- **What the task requires**: Output the material below in its entirety, exactly as given.

- **Dataset section**:
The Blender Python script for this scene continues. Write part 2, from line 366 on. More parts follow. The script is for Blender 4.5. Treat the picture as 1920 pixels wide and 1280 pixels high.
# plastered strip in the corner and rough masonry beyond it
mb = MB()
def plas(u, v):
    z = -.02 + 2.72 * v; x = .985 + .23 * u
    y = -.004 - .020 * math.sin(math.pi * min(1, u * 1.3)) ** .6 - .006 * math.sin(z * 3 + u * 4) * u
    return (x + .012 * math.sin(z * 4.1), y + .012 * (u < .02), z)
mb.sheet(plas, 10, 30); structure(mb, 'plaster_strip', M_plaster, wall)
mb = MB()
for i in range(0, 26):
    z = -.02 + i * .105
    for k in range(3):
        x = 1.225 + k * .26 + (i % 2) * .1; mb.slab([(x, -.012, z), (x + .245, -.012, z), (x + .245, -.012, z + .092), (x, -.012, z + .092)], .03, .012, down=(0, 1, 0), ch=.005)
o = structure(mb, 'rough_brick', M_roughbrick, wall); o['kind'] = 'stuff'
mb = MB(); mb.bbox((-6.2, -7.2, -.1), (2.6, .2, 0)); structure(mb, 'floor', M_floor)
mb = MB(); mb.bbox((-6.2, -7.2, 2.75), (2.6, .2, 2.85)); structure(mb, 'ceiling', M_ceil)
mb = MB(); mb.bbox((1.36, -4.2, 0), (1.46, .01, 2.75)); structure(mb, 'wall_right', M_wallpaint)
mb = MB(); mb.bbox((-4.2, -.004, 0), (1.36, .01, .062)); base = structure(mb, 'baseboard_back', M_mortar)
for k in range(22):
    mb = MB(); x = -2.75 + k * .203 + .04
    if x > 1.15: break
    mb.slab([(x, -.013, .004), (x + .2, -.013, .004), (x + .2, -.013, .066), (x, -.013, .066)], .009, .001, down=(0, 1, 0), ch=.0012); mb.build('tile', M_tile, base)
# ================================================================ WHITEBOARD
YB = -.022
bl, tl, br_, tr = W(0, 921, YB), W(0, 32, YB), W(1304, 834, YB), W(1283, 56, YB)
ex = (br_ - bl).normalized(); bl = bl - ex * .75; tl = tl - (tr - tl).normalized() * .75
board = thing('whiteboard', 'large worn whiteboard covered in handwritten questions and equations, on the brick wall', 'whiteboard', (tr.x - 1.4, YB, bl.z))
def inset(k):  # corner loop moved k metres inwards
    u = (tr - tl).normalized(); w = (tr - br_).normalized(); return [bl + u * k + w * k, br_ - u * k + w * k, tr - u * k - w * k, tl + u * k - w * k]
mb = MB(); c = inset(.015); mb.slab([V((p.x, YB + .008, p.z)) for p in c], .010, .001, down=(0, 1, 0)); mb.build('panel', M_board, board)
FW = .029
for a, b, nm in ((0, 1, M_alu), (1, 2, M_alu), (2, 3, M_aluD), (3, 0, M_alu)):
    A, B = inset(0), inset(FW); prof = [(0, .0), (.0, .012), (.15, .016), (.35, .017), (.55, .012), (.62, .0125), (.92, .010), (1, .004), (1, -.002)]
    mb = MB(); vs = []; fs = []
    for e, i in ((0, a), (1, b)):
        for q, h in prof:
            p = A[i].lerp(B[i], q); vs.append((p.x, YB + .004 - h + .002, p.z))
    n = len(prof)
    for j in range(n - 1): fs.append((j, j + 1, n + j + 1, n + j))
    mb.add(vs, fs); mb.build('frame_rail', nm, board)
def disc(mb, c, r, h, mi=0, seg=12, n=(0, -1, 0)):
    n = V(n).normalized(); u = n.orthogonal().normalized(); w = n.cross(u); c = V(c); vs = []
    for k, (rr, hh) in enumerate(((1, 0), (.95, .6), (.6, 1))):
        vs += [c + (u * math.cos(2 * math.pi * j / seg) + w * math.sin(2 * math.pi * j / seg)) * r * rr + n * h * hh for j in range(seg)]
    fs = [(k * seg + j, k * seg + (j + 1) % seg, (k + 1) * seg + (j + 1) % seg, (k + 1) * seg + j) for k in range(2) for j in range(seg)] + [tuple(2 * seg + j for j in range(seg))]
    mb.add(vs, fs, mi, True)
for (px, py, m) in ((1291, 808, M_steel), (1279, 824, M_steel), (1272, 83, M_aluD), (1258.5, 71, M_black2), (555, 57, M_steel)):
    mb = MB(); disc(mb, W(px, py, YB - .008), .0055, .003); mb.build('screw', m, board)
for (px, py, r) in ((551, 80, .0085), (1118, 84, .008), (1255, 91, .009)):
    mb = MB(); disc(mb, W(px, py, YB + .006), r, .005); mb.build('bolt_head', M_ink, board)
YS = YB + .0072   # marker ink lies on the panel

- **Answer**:
The Blender Python script for this scene continues. Write part 2, from line 366 on. More parts follow. The script is for Blender 4.5. Treat the picture as 1920 pixels wide and 1280 pixels high.
# plastered strip in the corner and rough masonry beyond it
mb = MB()
def plas(u, v):
    z = -.02 + 2.72 * v; x = .985 + .23 * u
    y = -.004 - .020 * math.sin(math.pi * min(1, u * 1.3)) ** .6 - .006 * math.sin(z * 3 + u * 4) * u
    return (x + .012 * math.sin(z * 4.1), y + .012 * (u < .02), z)
mb.sheet(plas, 10, 30); structure(mb, 'plaster_strip', M_plaster, wall)
mb = MB()
for i in range(0, 26):
    z = -.02 + i * .105
    for k in range(3):
        x = 1.225 + k * .26 + (i % 2) * .1; mb.slab([(x, -.012, z), (x + .245, -.012, z), (x + .245, -.012, z + .092), (x, -.012, z + .092)], .03, .012, down=(0, 1, 0), ch=.005)
o = structure(mb, 'rough_brick', M_roughbrick, wall); o['kind'] = 'stuff'
mb = MB(); mb.bbox((-6.2, -7.2, -.1), (2.6, .2, 0)); structure(mb, 'floor', M_floor)
mb = MB(); mb.bbox((-6.2, -7.2, 2.75), (2.6, .2, 2.85)); structure(mb, 'ceiling', M_ceil)
mb = MB(); mb.bbox((1.36, -4.2, 0), (1.46, .01, 2.75)); structure(mb, 'wall_right', M_wallpaint)
mb = MB(); mb.bbox((-4.2, -.004, 0), (1.36, .01, .062)); base = structure(mb, 'baseboard_back', M_mortar)
for k in range(22):
    mb = MB(); x = -2.75 + k * .203 + .04
    if x > 1.15: break
    mb.slab([(x, -.013, .004), (x + .2, -.013, .004), (x + .2, -.013, .066), (x, -.013, .066)], .009, .001, down=(0, 1, 0), ch=.0012); mb.build('tile', M_tile, base)
# ================================================================ WHITEBOARD
YB = -.022
bl, tl, br_, tr = W(0, 921, YB), W(0, 32, YB), W(1304, 834, YB), W(1283, 56, YB)
ex = (br_ - bl).normalized(); bl = bl - ex * .75; tl = tl - (tr - tl).normalized() * .75
board = thing('whiteboard', 'large worn whiteboard covered in handwritten questions and equations, on the brick wall', 'whiteboard', (tr.x - 1.4, YB, bl.z))
def inset(k):  # corner loop moved k metres inwards
    u = (tr - tl).normalized(); w = (tr - br_).normalized(); return [bl + u * k + w * k, br_ - u * k + w * k, tr - u * k - w * k, tl + u * k - w * k]
mb = MB(); c = inset(.015); mb.slab([V((p.x, YB + .008, p.z)) for p in c], .010, .001, down=(0, 1, 0)); mb.build('panel', M_board, board)
FW = .029
for a, b, nm in ((0, 1, M_alu), (1, 2, M_alu), (2, 3, M_aluD), (3, 0, M_alu)):
    A, B = inset(0), inset(FW); prof = [(0, .0), (.0, .012), (.15, .016), (.35, .017), (.55, .012), (.62, .0125), (.92, .010), (1, .004), (1, -.002)]
    mb = MB(); vs = []; fs = []
    for e, i in ((0, a), (1, b)):
        for q, h in prof:
            p = A[i].lerp(B[i], q); vs.append((p.x, YB + .004 - h + .002, p.z))
    n = len(prof)
    for j in range(n - 1): fs.append((j, j + 1, n + j + 1, n + j))
    mb.add(vs, fs); mb.build('frame_rail', nm, board)
def disc(mb, c, r, h, mi=0, seg=12, n=(0, -1, 0)):
    n = V(n).normalized(); u = n.orthogonal().normalized(); w = n.cross(u); c = V(c); vs = []
    for k, (rr, hh) in enumerate(((1, 0), (.95, .6), (.6, 1))):
        vs += [c + (u * math.cos(2 * math.pi * j / seg) + w * math.sin(2 * math.pi * j / seg)) * r * rr + n * h * hh for j in range(seg)]
    fs = [(k * seg + j, k * seg + (j + 1) % seg, (k + 1) * seg + (j + 1) % seg, (k + 1) * seg + j) for k in range(2) for j in range(seg)] + [tuple(2 * seg + j for j in range(seg))]
    mb.add(vs, fs, mi, True)
for (px, py, m) in ((1291, 808, M_steel), (1279, 824, M_steel), (1272, 83, M_aluD), (1258.5, 71, M_black2), (555, 57, M_steel)):
    mb = MB(); disc(mb, W(px, py, YB - .008), .0055, .003); mb.build('screw', m, board)
for (px, py, r) in ((551, 80, .0085), (1118, 84, .008), (1255, 91, .009)):
    mb = MB(); disc(mb, W(px, py, YB + .006), r, .005); mb.build('bolt_head', M_ink, board)
YS = YB + .0072   # marker ink lies on the panel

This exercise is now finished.